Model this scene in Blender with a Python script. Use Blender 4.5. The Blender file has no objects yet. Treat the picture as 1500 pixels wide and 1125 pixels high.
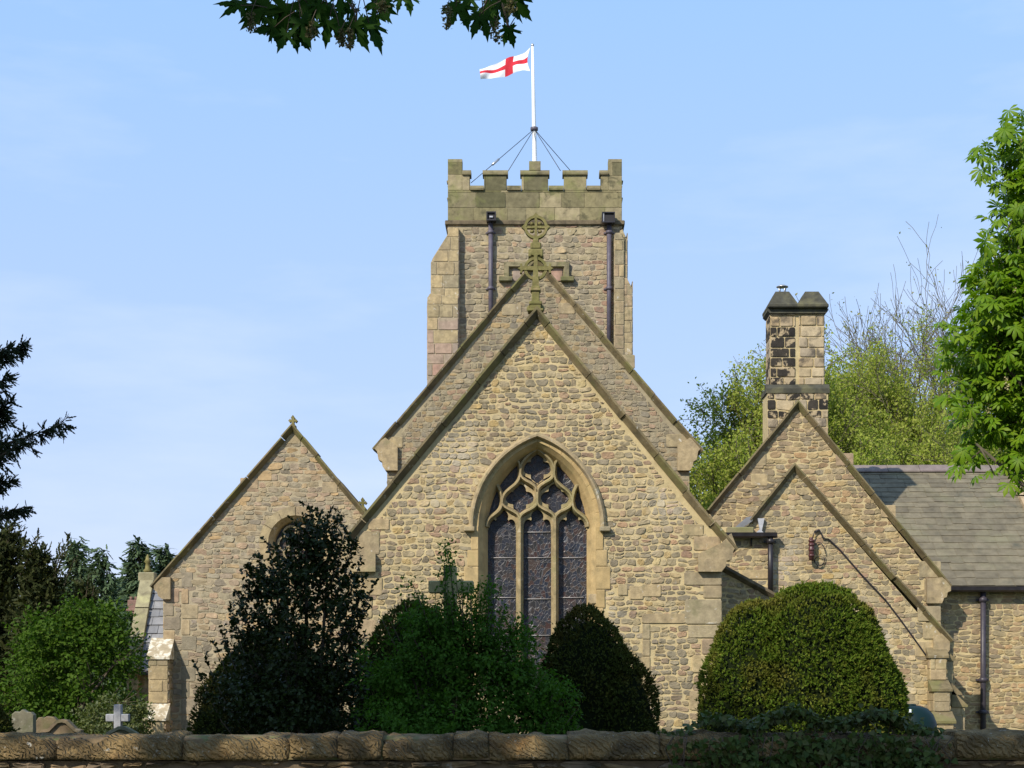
import bpy, math, random
import numpy as np
from mathutils import Vector, Matrix
from mathutils.geometry import tessellate_polygon

S = bpy.context.scene
R = math.radians

# ------------------------------------------------------------------ camera, sky, sun, exposure
F, VPX, HOR, EYE = 2400.0, 787.0, 1000.0, 1.7          # focal length and vanishing point measured on the photo
cam_d = bpy.data.cameras.new('camera')
cam = bpy.data.objects.new('camera', cam_d)
S.collection.objects.link(cam)
cam.location = (0, 0, EYE)
cam.rotation_euler = (R(90), 0, 0)
cam_d.sensor_width = 36
cam_d.lens = 36 * F / 1500
cam_d.shift_x = (750 - VPX) / 1500
cam_d.shift_y = (HOR - 562.5) / 1500
cam_d.clip_end = 3000
cam_d.clip_start = 0.1
S.camera = cam

SUN_AZ, SUN_EL = 37.0, 37.0                             # from behind the camera on the left
LDIR = Vector((math.sin(R(SUN_AZ)) * math.cos(R(SUN_EL)), math.cos(R(SUN_AZ)) * math.cos(R(SUN_EL)), -math.sin(R(SUN_EL))))
W = bpy.data.worlds.new('World')
S.world = W
W.use_nodes = True
wn = W.node_tree
bg = wn.nodes['Background']
sky = wn.nodes.new('ShaderNodeTexSky')
sky.sky_type = 'NISHITA'
sky.sun_disc = False
sky.sun_elevation = R(SUN_EL)
sky.sun_rotation = R(180 + SUN_AZ)
sky.air_density = 1.0
sky.dust_density = 1.0
sky.ozone_density = 1.5
# thin high cloud streaks in the sky itself
tcw = wn.nodes.new('ShaderNodeTexCoord')
mpw = wn.nodes.new('ShaderNodeMapping')
mpw.inputs['Scale'].default_value = (1.2, 1.0, 5.0)
nzw = wn.nodes.new('ShaderNodeTexNoise')
nzw.inputs['Scale'].default_value = 2.6
nzw.inputs['Detail'].default_value = 7
nzw.inputs['Roughness'].default_value = 0.55
rmw = wn.nodes.new('ShaderNodeMapRange')
rmw.inputs['From Min'].default_value = 0.45
rmw.inputs['From Max'].default_value = 0.78
rmw.inputs['To Max'].default_value = 0.40
mxw = wn.nodes.new('ShaderNodeMix')
mxw.data_type = 'RGBA'
mxw.inputs[7].default_value = (4.9, 5.2, 6.0, 1)
hzw = wn.nodes.new('ShaderNodeMix')                     # pale spring haze high in the air
hzw.data_type = 'RGBA'
hzw.inputs[0].default_value = 0.84
sxw = wn.nodes.new('ShaderNodeSeparateXYZ')
wn.links.new(tcw.outputs['Generated'], sxw.inputs[0])
gdw = wn.nodes.new('ShaderNodeValToRGB')                # paler and more violet towards the horizon
gdw.color_ramp.elements[0].position = 0.0
gdw.color_ramp.elements[0].color = (0.585, 0.675, 0.96, 1)
gdw.color_ramp.elements[1].position = 0.42
gdw.color_ramp.elements[1].color = (0.36, 0.62, 1.04, 1)
wn.links.new(sxw.outputs['Z'], gdw.inputs[0])
scw = wn.nodes.new('ShaderNodeVectorMath')
scw.operation = 'SCALE'
scw.inputs['Scale'].default_value = 5.2
wn.links.new(gdw.outputs[0], scw.inputs[0])
wn.links.new(scw.outputs[0], hzw.inputs[7])
wn.links.new(tcw.outputs['Generated'], mpw.inputs['Vector'])
wn.links.new(mpw.outputs['Vector'], nzw.inputs['Vector'])
wn.links.new(nzw.outputs['Fac'], rmw.inputs['Value'])
wn.links.new(rmw.outputs['Result'], mxw.inputs[0])
wn.links.new(sky.outputs['Color'], hzw.inputs[6])
wn.links.new(hzw.outputs[2], mxw.inputs[6])
wn.links.new(mxw.outputs[2], bg.inputs['Color'])
bg.inputs['Strength'].default_value = 0.14

sun_d = bpy.data.lights.new('sun', 'SUN')
sun_d.energy = 3.8
sun_d.angle = R(0.5)
sun_d.color = (1.0, 0.925, 0.80)
sun = bpy.data.objects.new('sun', sun_d)
S.collection.objects.link(sun)
sun.rotation_euler = LDIR.to_track_quat('-Z', 'Y').to_euler()
sun.location = (-20, -20, 40)
S.view_settings.view_transform = 'Standard'
S.view_settings.look = 'None'
S.view_settings.exposure = 0.52
S.view_settings.gamma = 1.0
S.view_settings.use_curve_mapping = False
S.cycles.max_bounces = 6
S.cycles.transparent_max_bounces = 4


def P(px, py, Y):
    return Vector(((px - VPX) * Y / F, Y, EYE + (HOR - py) * Y / F))


# ------------------------------------------------------------------ object helpers
def tag(o, label=None, cat=None, group=None, kind=None):
    for k, v in (('label', label), ('category', cat), ('group', group), ('kind', kind)):
        if v:
            o[k] = v
    return o


def thing(name, label, cat, loc=(0, 0, 0), group=None):
    o = bpy.data.objects.new(name, None)
    S.collection.objects.link(o)
    o.location = loc
    o.empty_display_size = 0.3
    return tag(o, label, cat, group)


def world_loc(o):
    v = Vector((0, 0, 0))
    while o is not None:
        v = v + o.location + o.matrix_parent_inverse.to_translation()
        o = o.parent
    return v


def link(name, me, parent=None):
    o = bpy.data.objects.new(name, me)
    S.collection.objects.link(o)
    if parent is not None:
        o.parent = parent
        o.matrix_parent_inverse = Matrix.Translation(-world_loc(parent))
    return o


class MB:
    """collects faces in world coordinates; build() links them as ONE mesh object"""

    def __init__(s):
        s.v, s.f, s.m, s.sm = [], [], [], []

    def add(s, vs, fs, mat=0, smooth=False):
        b = len(s.v)
        s.v.extend([tuple(v) for v in vs])
        for i, f in enumerate(fs):
            s.f.append([b + k for k in f])
            s.m.append(mat[i] if isinstance(mat, (list, tuple)) else mat)
            s.sm.append(smooth)

    def box(s, x0, x1, y0, y1, z0, z1, mat=0):
        s.add([(x0, y0, z0), (x1, y0, z0), (x1, y1, z0), (x0, y1, z0), (x0, y0, z1), (x1, y0, z1), (x1, y1, z1), (x0, y1, z1)],
              [(0, 3, 2, 1), (4, 5, 6, 7), (0, 1, 5, 4), (1, 2, 6, 5), (2, 3, 7, 6), (3, 0, 4, 7)], mat)

    def bbox(s, x0, x1, y0, y1, z0, z1, b=0.01, mat=0):
        """box with chamfered edges"""
        vs, idx = [], {}
        for ix, x in ((0, x0), (1, x1)):
            for iy, y in ((0, y0), (1, y1)):
                for iz, z in ((0, z0), (1, z1)):
                    sx, sy, sz = (1 - 2 * ix) * b, (1 - 2 * iy) * b, (1 - 2 * iz) * b
                    for a, q in enumerate(((x, y + sy, z + sz), (x + sx, y, z + sz), (x + sx, y + sy, z))):
                        idx[ix, iy, iz, a] = len(vs)
                        vs.append(q)
        fs = []
        g = lambda *k: idx[k]
        for i in (0, 1):
            fs.append([g(i, 0, 0, 0), g(i, 1, 0, 0), g(i, 1, 1, 0), g(i, 0, 1, 0)])
            fs.append([g(0, i, 0, 1), g(1, i, 0, 1), g(1, i, 1, 1), g(0, i, 1, 1)])
            fs.append([g(0, 0, i, 2), g(1, 0, i, 2), g(1, 1, i, 2), g(0, 1, i, 2)])
            for j in (0, 1):
                fs.append([g(i, j, 0, 0), g(i, j, 1, 0), g(i, j, 1, 1), g(i, j, 0, 1)])
                fs.append([g(i, 0, j, 0), g(i, 1, j, 0), g(i, 1, j, 2), g(i, 0, j, 2)])
                fs.append([g(0, i, j, 1), g(1, i, j, 1), g(1, i, j, 2), g(0, i, j, 2)])
                for k in (0, 1):
                    fs.append([g(i, j, k, 0), g(i, j, k, 1), g(i, j, k, 2)])
        s.add(vs, fs, mat)

    def prism(s, pts, vec, mat=0, cap=True):
        n = len(pts)
        vec = Vector(vec)
        vs = [Vector(p) for p in pts] + [Vector(p) + vec for p in pts]
        fs = [(i, (i + 1) % n, n + (i + 1) % n, n + i) for i in range(n)]
        if cap:
            fs += [tuple(range(n))[::-1], tuple(range(n, 2 * n))]
        s.add(vs, fs, mat)

    def tube(s, pts, radii, sides=6, mat=0, smooth=True, caps=True):
        pts = [Vector(p) for p in pts]
        n = len(pts)
        if not hasattr(radii, '__len__'):
            radii = [radii] * n
        vs = []
        ref = None
        for i, p in enumerate(pts):
            d = (pts[min(i + 1, n - 1)] - pts[max(i - 1, 0)])
            d = d.normalized() if d.length > 1e-9 else Vector((0, 0, 1))
            if ref is None:
                ref = Vector((1, 0, 0)) if abs(d.x) < 0.8 else Vector((0, 1, 0))
            a = (ref - d * ref.dot(d)).normalized()
            ref = a
            b = d.cross(a)
            for k in range(sides):
                t = 2 * math.pi * k / sides
                vs.append(p + (a * math.cos(t) + b * math.sin(t)) * radii[i])
        fs = []
        for i in range(n - 1):
            for k in range(sides):
                k2 = (k + 1) % sides
                fs.append((i * sides + k, i * sides + k2, (i + 1) * sides + k2, (i + 1) * sides + k))
        if caps:
            fs += [tuple(range(sides))[::-1], tuple(range((n - 1) * sides, n * sides))]
        s.add(vs, fs, mat, smooth)

    def lathe(s, c, prof, sides=16, mat=0, smooth=True, sx=1.0, sy=1.0):
        vs, fs = [], []
        for r, z in prof:
            for k in range(sides):
                t = 2 * math.pi * k / sides
                vs.append((c[0] + math.cos(t) * r * sx, c[1] + math.sin(t) * r * sy, c[2] + z))
        for i in range(len(prof) - 1):
            for k in range(sides):
                k2 = (k + 1) % sides
                fs.append((i * sides + k, i * sides + k2, (i + 1) * sides + k2, (i + 1) * sides + k))
        fs += [tuple(range(sides))[::-1], tuple(range((len(prof) - 1) * sides, len(prof) * sides))]
        s.add(vs, fs, mat, smooth)

    def build(s, name, mats, parent=None):
        me = bpy.data.meshes.new(name)
        me.from_pydata(s.v, [], s.f)
        if not isinstance(mats, (list, tuple)):
            mats = [mats]
        for m in mats:
            me.materials.append(m)
        me.polygons.foreach_set('material_index', s.m)
        me.polygons.foreach_set('use_smooth', s.sm)
        me.update()
        return link(name, me, parent)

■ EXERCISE
Your task is to reproduce exactly the lines from the start of the data above through the line containing "R = math.radians", leaving every picture out.

■ OUTPUT OF THE EXERCISE
Model this scene in Blender with a Python script. Use Blender 4.5. The Blender file has no objects yet. Treat the picture as 1500 pixels wide and 1125 pixels high.
import bpy, math, random
import numpy as np
from mathutils import Vector, Matrix
from mathutils.geometry import tessellate_polygon

S = bpy.context.scene
R = math.radians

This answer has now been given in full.